I was toying with the idea of different materials- the rope was one of my main concerns. I wanted a stronger seeming more natural rope to contradict the blue of the water. Found Ludwika Ogorzelec who used weights within some of her work- these weights were obviously heavier than the water in my work but it was supported by cling film! Cling film is usually seen as a very weak material- yet layered and placed into a geometric form this weak wrapping can suspend weight. Her work within a spatial environment causes the audience to produce body movements to bring about a new way of experiencing artwork.

Form works due to the anchor points. In some of the works- Ludwika uses contradicting materials. Metal/Glass- cold and heavy versus the light/transparent/delicate characteristics of the stretching film. Fragility is very important here- as in my current work…

If a bag breaks, then equilibrium is no longer apparent. All aspects within my work rely on each other for sustainability. The weight creates the work and therefore the destruction of the bags causes the destruction of the piece.

•September 23, 2010 • Leave a Comment

After attempting the double curve in a white cube setting, I still wanted to expand it. I found huge plastic bags in which to hold to water so these became the inspiration for scale. I voiced my fears about my work being too invisible- what with it being a single curve using rope, with transparent water and plastic. I needed something to bring the work into the foreground.

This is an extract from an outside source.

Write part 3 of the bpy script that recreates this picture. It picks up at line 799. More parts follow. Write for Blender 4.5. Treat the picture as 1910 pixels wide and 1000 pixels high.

The general audience’s view is that water is blue- due to pools/oceans and drinking water bottles’ colouring. Companies use the tinted bottles to appeal to consumers- making the water seem even more water-like, even more clean. I decided to attempt to pursue this common misconception by dying the water in my plastic bags blue.

Testing colour densities. I didn’t want the bags to be very dark- I chose to keep to a lighter shade. I wanted the colour to be subtle rather than obvious and deep. The lighter shade mimics the blue of the drinking water bottles- pulling the audiences subconscious into realising its water immediately.

The concept of using a singluar curve is simplistic in form, yet when all the additional aspects are introduced within the work (tainted water, plastic water weights, weighted centre, larger weights situated at either end of the work and the block and tackle) create another dynamic.

Anchor Points.

•September 23, 2010 • Leave a Comment

While working in the white cube I found that I could use a singular anchor point focused in the centre of the work to create my perfect curve. Two block and tackles are used to allow for movement in the piece as mentioned before.

Central anchor point with two water bags for weights at either end. This was the beginning point- after this I had to balance the central weights  leading towards the screw eye anchor point.

•September 23, 2010 • Leave a Comment

I was brought back to the single lined curve idea quite suddenly after thinking about the positioning/placement and installation of the piece. That, and I had seen work by Tomas Saraceno. His interest in science, art and architecture brings about a new concept of alternative worlds.

 

Tomas Saraceno at the Venice Biennale 2009.

I liked the anchor points and the countless elastic cords that were used to create form. Tomas Saraceno also focuses upon the creation of spiders webs and so this pulled my interest deeper.